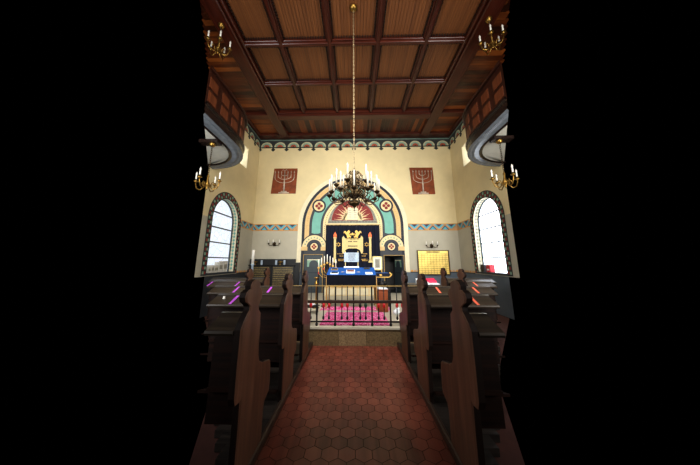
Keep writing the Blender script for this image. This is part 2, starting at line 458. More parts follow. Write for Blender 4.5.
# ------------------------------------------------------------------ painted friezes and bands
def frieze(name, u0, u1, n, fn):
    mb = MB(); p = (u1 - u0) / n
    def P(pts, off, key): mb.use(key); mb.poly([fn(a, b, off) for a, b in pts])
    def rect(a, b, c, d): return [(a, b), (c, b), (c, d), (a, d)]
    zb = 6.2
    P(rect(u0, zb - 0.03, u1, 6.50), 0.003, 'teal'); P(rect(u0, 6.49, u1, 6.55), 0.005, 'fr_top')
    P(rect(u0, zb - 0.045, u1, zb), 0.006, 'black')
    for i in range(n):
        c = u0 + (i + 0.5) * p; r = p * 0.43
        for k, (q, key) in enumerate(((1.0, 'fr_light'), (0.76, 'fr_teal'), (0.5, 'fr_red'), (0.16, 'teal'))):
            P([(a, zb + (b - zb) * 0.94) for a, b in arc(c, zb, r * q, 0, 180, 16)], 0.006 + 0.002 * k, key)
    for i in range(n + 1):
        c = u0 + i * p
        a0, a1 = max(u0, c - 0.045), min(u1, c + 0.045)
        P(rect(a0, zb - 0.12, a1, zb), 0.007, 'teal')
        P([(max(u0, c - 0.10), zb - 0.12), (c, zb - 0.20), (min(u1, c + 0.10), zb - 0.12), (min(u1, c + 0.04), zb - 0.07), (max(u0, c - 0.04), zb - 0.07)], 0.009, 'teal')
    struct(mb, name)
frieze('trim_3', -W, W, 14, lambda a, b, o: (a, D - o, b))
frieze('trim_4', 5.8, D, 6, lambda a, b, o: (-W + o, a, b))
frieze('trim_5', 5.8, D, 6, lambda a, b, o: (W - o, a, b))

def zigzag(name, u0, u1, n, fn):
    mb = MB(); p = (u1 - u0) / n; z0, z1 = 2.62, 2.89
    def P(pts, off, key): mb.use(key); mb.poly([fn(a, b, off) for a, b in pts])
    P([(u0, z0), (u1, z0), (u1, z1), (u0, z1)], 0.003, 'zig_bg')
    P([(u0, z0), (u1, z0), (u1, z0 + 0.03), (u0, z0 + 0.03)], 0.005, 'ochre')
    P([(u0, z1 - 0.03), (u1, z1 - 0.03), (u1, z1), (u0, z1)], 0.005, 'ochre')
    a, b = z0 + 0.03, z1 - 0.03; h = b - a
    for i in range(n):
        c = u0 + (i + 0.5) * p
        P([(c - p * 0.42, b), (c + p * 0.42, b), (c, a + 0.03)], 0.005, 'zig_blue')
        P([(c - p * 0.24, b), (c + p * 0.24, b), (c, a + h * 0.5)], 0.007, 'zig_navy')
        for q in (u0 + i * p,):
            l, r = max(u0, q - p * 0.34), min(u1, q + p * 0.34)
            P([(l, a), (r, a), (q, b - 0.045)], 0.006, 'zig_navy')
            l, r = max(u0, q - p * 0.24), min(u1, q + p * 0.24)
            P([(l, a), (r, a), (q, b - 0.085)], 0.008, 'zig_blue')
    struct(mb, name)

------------

Take the listing and print it again exactly, but without any pictures.

Keep writing the Blender script for this image. This is part 2, starting at line 458. More parts follow. Write for Blender 4.5.
# ------------------------------------------------------------------ painted friezes and bands
def frieze(name, u0, u1, n, fn):
    mb = MB(); p = (u1 - u0) / n
    def P(pts, off, key): mb.use(key); mb.poly([fn(a, b, off) for a, b in pts])
    def rect(a, b, c, d): return [(a, b), (c, b), (c, d), (a, d)]
    zb = 6.2
    P(rect(u0, zb - 0.03, u1, 6.50), 0.003, 'teal'); P(rect(u0, 6.49, u1, 6.55), 0.005, 'fr_top')
    P(rect(u0, zb - 0.045, u1, zb), 0.006, 'black')
    for i in range(n):
        c = u0 + (i + 0.5) * p; r = p * 0.43
        for k, (q, key) in enumerate(((1.0, 'fr_light'), (0.76, 'fr_teal'), (0.5, 'fr_red'), (0.16, 'teal'))):
            P([(a, zb + (b - zb) * 0.94) for a, b in arc(c, zb, r * q, 0, 180, 16)], 0.006 + 0.002 * k, key)
    for i in range(n + 1):
        c = u0 + i * p
        a0, a1 = max(u0, c - 0.045), min(u1, c + 0.045)
        P(rect(a0, zb - 0.12, a1, zb), 0.007, 'teal')
        P([(max(u0, c - 0.10), zb - 0.12), (c, zb - 0.20), (min(u1, c + 0.10), zb - 0.12), (min(u1, c + 0.04), zb - 0.07), (max(u0, c - 0.04), zb - 0.07)], 0.009, 'teal')
    struct(mb, name)
frieze('trim_3', -W, W, 14, lambda a, b, o: (a, D - o, b))
frieze('trim_4', 5.8, D, 6, lambda a, b, o: (-W + o, a, b))
frieze('trim_5', 5.8, D, 6, lambda a, b, o: (W - o, a, b))

def zigzag(name, u0, u1, n, fn):
    mb = MB(); p = (u1 - u0) / n; z0, z1 = 2.62, 2.89
    def P(pts, off, key): mb.use(key); mb.poly([fn(a, b, off) for a, b in pts])
    P([(u0, z0), (u1, z0), (u1, z1), (u0, z1)], 0.003, 'zig_bg')
    P([(u0, z0), (u1, z0), (u1, z0 + 0.03), (u0, z0 + 0.03)], 0.005, 'ochre')
    P([(u0, z1 - 0.03), (u1, z1 - 0.03), (u1, z1), (u0, z1)], 0.005, 'ochre')
    a, b = z0 + 0.03, z1 - 0.03; h = b - a
    for i in range(n):
        c = u0 + (i + 0.5) * p
        P([(c - p * 0.42, b), (c + p * 0.42, b), (c, a + 0.03)], 0.005, 'zig_blue')
        P([(c - p * 0.24, b), (c + p * 0.24, b), (c, a + h * 0.5)], 0.007, 'zig_navy')
        for q in (u0 + i * p,):
            l, r = max(u0, q - p * 0.34), min(u1, q + p * 0.34)
            P([(l, a), (r, a), (q, b - 0.045)], 0.006, 'zig_navy')
            l, r = max(u0, q - p * 0.24), min(u1, q + p * 0.24)
            P([(l, a), (r, a), (q, b - 0.085)], 0.008, 'zig_blue')
    struct(mb, name)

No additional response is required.